Languages Continued
Σ* = set of all strings over the alphabet Σ
A language L1 is a subset of Σ*
ϵ is an empty string.
If ω \in Σ*, |ω| = length of the string.
Examples of languages
- ∅
- Σ*
English is a language where the strings are all words in a dictionary and punctuation marks and the collection is grammatically correct
C++ any string of characters the compiler accepts
- Σ = {a,b}, L = {x∈Σ* st x begins with a & ends with b}
- Σ = {0,1,..,9}, L={x | x is the decimal representation of a prime}
Equality of Languages
Languages are equal if the set of strings are equal.
Encoding (informal)
A bijective mapping from one set to another.
- Pictures are colours encoded as numbers
- Similarly movies
Ordering of a language
Σ is finite, hence can be ordered.
Σ* can then be ordered by length first and then the lexographic order on Σ
Existance of a string in a Language
Graph of a function
G(f) = {x,y | y=f(x)}
A string exists in the language if it exists in G(f) where f is the defining function of the Language.
There are uncountable languages but a countable set of strings.
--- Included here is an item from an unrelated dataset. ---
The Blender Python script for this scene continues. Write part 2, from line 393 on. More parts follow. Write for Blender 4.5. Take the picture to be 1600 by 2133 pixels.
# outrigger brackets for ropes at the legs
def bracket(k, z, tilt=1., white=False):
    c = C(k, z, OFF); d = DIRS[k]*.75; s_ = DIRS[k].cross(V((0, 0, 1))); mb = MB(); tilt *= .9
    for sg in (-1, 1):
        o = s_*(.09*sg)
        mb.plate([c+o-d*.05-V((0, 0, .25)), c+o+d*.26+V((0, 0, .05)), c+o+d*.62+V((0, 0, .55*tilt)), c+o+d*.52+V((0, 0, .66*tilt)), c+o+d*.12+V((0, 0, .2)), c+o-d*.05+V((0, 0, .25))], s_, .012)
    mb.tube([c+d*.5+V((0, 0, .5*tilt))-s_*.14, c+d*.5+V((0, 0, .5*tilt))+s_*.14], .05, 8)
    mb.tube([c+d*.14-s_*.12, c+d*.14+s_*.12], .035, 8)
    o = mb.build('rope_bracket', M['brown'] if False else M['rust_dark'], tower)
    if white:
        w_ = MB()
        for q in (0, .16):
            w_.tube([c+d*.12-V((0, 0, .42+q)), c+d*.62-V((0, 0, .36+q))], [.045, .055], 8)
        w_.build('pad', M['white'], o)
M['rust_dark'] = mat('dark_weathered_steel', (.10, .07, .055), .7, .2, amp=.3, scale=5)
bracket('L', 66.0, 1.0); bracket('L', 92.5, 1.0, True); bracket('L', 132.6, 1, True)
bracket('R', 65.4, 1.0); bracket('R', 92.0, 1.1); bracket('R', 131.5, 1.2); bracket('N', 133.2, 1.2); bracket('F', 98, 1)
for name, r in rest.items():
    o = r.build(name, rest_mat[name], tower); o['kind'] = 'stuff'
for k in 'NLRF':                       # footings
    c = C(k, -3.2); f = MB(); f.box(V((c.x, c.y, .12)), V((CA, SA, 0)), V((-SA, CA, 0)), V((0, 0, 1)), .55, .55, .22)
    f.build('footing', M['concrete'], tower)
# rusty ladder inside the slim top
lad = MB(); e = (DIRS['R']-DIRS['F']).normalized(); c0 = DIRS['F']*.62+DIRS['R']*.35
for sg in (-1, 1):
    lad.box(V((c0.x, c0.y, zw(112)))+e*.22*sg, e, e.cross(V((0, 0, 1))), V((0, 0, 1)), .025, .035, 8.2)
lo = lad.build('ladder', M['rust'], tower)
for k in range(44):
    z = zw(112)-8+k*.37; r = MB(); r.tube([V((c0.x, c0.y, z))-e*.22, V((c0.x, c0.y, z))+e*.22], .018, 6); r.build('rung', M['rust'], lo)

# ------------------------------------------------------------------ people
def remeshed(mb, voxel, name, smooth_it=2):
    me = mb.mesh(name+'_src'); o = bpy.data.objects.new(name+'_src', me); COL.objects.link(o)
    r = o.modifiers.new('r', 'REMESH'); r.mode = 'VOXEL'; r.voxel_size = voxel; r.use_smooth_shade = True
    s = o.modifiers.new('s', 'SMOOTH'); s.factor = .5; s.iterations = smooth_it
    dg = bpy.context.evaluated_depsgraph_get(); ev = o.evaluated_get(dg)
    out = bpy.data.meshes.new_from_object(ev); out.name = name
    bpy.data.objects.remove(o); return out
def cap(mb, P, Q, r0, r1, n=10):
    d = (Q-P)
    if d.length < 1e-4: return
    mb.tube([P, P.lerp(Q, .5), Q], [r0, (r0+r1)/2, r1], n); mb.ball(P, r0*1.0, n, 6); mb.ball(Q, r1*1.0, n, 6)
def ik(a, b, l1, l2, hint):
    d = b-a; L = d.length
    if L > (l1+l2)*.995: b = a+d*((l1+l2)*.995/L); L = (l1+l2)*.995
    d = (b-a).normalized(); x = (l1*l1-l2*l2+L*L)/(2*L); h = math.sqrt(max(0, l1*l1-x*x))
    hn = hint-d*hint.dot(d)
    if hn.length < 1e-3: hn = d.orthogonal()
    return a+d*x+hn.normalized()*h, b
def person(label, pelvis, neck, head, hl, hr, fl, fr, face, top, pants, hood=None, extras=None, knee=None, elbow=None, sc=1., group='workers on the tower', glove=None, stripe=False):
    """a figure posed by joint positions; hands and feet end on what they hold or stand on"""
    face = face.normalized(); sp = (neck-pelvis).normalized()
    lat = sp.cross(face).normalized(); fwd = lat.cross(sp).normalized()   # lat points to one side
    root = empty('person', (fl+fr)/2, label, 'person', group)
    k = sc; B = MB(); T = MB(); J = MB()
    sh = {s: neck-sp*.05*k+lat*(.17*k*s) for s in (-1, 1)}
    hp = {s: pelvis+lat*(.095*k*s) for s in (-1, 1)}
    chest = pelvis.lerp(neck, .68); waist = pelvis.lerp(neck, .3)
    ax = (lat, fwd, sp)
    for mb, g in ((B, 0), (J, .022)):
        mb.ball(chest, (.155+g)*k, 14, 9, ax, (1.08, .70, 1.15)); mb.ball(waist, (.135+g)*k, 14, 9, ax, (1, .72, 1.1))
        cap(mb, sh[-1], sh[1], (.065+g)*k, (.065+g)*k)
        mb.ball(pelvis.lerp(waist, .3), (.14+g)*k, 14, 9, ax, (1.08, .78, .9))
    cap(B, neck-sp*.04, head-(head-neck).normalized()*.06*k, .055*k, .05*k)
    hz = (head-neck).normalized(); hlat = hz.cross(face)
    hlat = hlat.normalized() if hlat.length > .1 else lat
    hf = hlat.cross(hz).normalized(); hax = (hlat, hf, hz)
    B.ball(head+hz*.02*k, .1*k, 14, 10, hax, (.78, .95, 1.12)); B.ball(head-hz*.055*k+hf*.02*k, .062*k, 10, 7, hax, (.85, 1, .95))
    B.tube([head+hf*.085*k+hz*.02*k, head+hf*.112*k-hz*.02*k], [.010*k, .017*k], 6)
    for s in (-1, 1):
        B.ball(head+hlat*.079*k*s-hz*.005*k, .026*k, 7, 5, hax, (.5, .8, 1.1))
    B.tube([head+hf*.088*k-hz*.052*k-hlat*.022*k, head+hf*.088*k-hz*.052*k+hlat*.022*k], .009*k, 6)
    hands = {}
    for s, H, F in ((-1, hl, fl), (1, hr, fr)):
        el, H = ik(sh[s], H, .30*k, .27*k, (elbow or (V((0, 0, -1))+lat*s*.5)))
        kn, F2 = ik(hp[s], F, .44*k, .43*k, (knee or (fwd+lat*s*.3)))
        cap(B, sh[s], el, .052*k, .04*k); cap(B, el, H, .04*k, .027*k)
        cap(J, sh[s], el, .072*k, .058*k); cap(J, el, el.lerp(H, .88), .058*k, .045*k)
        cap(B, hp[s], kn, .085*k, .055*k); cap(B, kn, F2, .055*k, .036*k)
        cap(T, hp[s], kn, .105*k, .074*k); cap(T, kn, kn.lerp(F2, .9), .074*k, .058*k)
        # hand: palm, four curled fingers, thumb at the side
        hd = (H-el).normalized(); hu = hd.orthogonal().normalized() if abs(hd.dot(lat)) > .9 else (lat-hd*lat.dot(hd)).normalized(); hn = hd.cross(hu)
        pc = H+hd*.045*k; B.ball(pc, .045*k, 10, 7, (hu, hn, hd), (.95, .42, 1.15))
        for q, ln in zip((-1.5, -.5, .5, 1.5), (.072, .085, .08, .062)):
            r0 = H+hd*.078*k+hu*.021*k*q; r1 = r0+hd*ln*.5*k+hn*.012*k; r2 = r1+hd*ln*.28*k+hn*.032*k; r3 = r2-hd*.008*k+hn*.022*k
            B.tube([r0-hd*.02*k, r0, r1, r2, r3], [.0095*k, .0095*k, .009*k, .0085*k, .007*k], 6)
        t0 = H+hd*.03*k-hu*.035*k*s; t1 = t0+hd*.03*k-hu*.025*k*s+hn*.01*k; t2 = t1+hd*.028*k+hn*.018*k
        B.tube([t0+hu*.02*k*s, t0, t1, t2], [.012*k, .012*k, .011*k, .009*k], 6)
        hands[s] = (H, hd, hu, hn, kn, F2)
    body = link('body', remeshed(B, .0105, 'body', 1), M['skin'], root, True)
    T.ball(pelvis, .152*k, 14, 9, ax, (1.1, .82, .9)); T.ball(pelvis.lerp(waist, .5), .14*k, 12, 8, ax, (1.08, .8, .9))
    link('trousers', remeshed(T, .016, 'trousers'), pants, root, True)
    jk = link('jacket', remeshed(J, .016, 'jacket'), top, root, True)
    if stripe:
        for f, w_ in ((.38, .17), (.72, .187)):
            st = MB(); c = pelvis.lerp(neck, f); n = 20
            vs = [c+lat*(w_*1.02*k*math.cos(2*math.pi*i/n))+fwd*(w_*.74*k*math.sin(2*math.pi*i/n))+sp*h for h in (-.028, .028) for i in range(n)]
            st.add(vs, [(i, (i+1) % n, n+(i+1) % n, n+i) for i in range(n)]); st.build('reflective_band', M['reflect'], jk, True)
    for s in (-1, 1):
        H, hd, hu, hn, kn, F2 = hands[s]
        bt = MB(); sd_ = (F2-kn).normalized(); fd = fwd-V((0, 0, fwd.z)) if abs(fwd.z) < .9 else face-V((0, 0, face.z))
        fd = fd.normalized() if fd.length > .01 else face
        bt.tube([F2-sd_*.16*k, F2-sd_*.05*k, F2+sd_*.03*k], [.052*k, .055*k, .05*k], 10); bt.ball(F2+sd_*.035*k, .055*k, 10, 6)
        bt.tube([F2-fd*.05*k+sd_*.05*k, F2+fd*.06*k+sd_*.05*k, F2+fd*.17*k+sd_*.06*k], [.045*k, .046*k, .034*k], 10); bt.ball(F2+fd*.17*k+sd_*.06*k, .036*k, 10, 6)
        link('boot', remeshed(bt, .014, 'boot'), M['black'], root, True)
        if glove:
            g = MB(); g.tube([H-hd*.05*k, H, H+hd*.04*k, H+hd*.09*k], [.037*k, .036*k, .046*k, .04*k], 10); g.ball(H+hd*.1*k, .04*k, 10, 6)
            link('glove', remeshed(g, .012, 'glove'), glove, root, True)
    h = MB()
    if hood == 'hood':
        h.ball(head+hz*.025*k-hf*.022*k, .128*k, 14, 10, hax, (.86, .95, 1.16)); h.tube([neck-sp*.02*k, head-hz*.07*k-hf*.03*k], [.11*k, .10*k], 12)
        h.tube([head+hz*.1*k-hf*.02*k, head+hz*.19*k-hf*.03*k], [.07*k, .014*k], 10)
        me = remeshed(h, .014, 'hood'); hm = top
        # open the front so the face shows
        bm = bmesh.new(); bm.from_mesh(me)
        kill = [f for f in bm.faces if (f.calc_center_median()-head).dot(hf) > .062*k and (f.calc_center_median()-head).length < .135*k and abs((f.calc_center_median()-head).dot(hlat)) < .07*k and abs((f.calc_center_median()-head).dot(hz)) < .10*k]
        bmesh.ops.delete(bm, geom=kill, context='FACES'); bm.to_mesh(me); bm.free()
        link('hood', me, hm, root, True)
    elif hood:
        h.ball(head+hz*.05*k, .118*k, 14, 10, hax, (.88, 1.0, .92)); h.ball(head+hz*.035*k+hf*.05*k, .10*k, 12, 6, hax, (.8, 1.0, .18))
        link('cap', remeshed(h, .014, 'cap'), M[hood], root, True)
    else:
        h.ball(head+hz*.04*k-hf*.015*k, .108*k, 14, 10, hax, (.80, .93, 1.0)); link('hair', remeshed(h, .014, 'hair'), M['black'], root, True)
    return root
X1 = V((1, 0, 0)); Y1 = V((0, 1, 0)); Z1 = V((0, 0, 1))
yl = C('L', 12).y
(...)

So we cannot hope to describe all the languages using strings.
Deterministic Finite State Automaton
Solve the existance of string problem
- Read the string one char at a time
- Remember something, and react to the next char accordingly.
- Do this again and again
Consider -
Σ = {0,1}
l = {x|x consists of an even number of 1s}
Given a string, what do you do?
Go char by char, switching between an “even state” and an “odd state”
DEFN: Deterministic Finite State Automaton is a 5 tuple (Q, Σ, δ, q0, F) where
- Q = A finite set called the set of states
- Σ = Alphabet
- δ = is a function Q×Σ → Q
- q0 ∈ Q and is called the initial state
- F ⊆ Q and is the set of accepted states.